География опроса охватывает всю страну от Калининграда до Хабаровска. Это позволяет уже сейчас анализировать становление и развитие социологии не только в Москве и Петербурге, но и в различных регионах. В частности, недавно опубликованы четыре книги интервью с социологами Поволжья и Урала, Сибири и Дальнего Востока.

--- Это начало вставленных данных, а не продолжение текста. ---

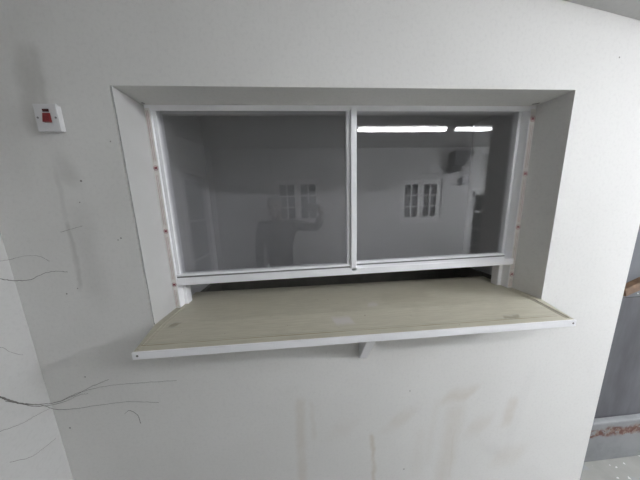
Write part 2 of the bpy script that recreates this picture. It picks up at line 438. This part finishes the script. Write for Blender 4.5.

Охват семи поколений российских социологов открывает широкие возможности для изучения изменчивости, динамики социологии как науки и сообщества социологов. Однако в последние пару лет стала ощущаться недостаточность интерпретации профессионально-возрастных когорт российских социологов лишь в логике макрособытий, определяющих облик и дух поколения: война, «оттепель», застой, перестройка. Так в ходе анализа собранной биографической информации возникла идея поиска доминантной функции поколения, т.е. главной роли, играемой конкретным поколением социологов на сцене действий всего социологического сообщества. При нормальном развитии науки каждое следующее поколение ученых решает задачи, переданные ему его предшественниками, и, отвечая на вызовы времени, обнаруживает новые проблемы, в процессе решения которых и формируется поколение, определяется его специфика. Таким образом, знание о механизмах возникновения поколений социологов и представления о функциях поколений образуют поколенческо-функциональный подход к анализу истории российской социологии. Пожалуй, на сегодня это главный результат нашего поиска.
Так что «Большой портрет» обладает мощным эвристическим потенциалом. Здесь не отдельные голоса разного тембра и разной силы, здесь хор. Это не только биографии 157 социологов, но уже история нашей науки. И это наша общая биография. Сложная, во многом драматическая, но другой у нас нет. И не будет.